## Task instructions
Pull every line holding the string "this" from the records below.

-------- Record set --------

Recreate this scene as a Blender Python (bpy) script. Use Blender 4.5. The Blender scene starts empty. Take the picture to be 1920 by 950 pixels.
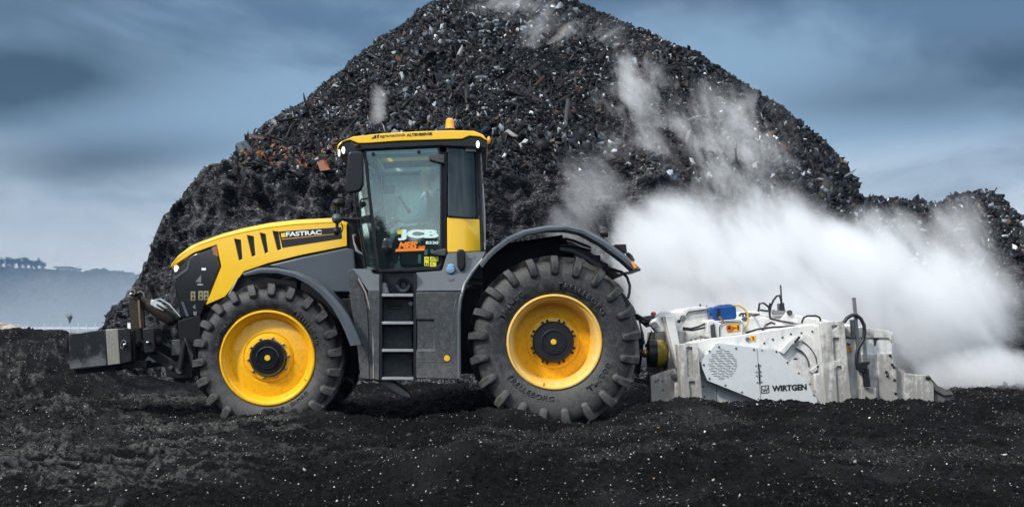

--------
-------- Record set --------

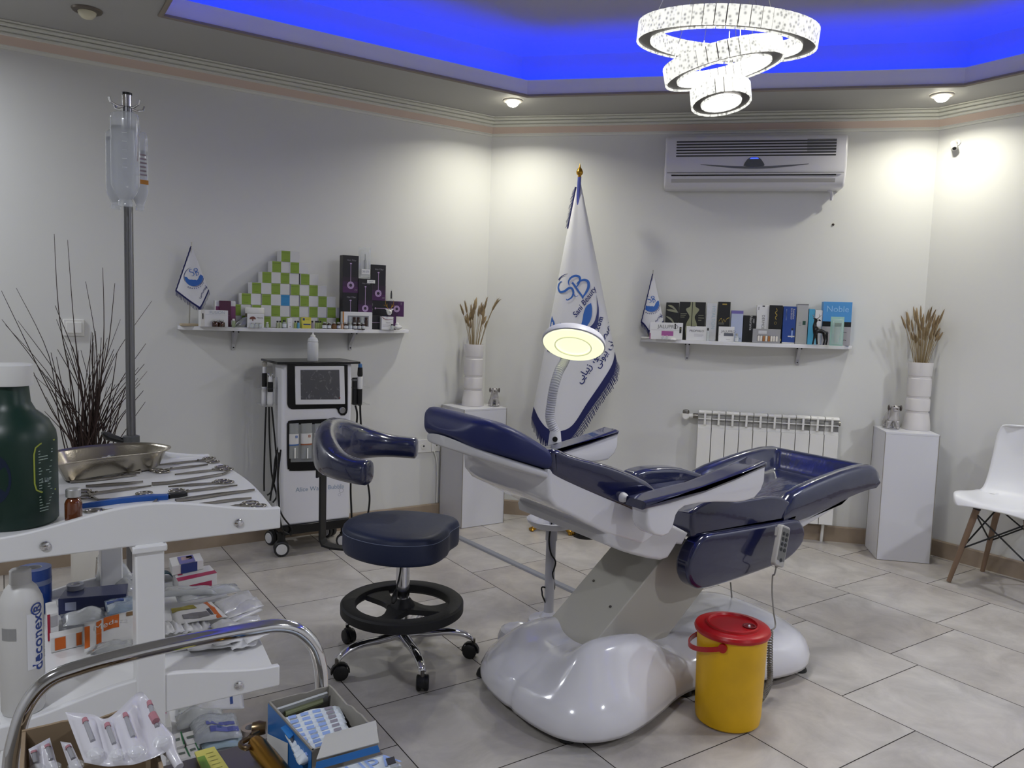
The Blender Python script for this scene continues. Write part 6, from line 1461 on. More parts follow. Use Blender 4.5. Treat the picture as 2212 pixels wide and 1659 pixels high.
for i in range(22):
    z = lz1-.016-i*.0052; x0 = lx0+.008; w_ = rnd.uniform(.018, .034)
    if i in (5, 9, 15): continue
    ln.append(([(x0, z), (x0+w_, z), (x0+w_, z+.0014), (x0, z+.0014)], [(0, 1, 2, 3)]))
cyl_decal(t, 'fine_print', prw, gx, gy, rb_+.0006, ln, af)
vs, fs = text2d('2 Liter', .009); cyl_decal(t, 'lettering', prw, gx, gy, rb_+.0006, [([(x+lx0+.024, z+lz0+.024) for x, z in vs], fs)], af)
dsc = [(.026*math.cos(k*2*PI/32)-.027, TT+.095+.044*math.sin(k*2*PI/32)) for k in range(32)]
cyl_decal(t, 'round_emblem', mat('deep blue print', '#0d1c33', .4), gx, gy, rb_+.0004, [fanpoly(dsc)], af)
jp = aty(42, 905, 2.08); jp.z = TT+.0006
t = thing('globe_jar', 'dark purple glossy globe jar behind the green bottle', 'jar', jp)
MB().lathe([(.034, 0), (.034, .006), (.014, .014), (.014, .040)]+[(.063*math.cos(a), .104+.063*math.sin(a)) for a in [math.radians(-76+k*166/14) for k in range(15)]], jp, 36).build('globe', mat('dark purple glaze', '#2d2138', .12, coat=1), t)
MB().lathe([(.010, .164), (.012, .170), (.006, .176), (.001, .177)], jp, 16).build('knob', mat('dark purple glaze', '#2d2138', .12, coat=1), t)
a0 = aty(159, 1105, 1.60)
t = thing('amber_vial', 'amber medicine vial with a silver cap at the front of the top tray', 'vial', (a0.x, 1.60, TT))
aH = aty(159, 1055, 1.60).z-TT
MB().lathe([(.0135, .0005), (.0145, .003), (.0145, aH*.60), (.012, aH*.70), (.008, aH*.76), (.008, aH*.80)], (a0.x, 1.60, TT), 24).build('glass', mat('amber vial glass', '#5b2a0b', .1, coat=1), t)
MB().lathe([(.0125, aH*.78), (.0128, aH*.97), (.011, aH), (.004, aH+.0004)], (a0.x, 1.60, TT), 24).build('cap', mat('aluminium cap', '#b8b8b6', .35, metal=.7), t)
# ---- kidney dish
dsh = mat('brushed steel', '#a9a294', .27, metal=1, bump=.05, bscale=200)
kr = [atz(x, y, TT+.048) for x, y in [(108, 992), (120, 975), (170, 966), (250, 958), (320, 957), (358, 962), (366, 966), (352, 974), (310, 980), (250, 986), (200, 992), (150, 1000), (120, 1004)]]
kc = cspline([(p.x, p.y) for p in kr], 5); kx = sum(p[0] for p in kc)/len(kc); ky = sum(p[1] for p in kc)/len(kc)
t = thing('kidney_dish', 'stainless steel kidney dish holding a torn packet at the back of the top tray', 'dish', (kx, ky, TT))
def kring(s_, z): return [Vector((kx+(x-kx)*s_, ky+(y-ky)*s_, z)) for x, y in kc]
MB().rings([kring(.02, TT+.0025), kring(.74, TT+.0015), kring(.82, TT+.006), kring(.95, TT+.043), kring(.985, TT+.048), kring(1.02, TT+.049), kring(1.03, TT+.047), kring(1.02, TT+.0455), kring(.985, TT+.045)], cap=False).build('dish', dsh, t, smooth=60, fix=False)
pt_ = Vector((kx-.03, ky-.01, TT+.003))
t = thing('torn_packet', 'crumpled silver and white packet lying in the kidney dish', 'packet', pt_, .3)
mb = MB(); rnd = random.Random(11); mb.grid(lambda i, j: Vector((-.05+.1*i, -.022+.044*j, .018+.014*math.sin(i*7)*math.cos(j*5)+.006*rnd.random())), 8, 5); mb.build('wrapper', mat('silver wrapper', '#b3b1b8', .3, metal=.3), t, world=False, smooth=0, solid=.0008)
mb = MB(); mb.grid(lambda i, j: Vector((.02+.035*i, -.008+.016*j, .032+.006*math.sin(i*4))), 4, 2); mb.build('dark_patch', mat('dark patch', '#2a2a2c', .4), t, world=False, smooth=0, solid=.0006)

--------

## The solution
Recreate this scene as a Blender Python (bpy) script. Use Blender 4.5. The Blender scene starts empty. Take the picture to be 1920 by 950 pixels.
The Blender Python script for this scene continues. Write part 6, from line 1461 on. More parts follow. Use Blender 4.5. Treat the picture as 2212 pixels wide and 1659 pixels high.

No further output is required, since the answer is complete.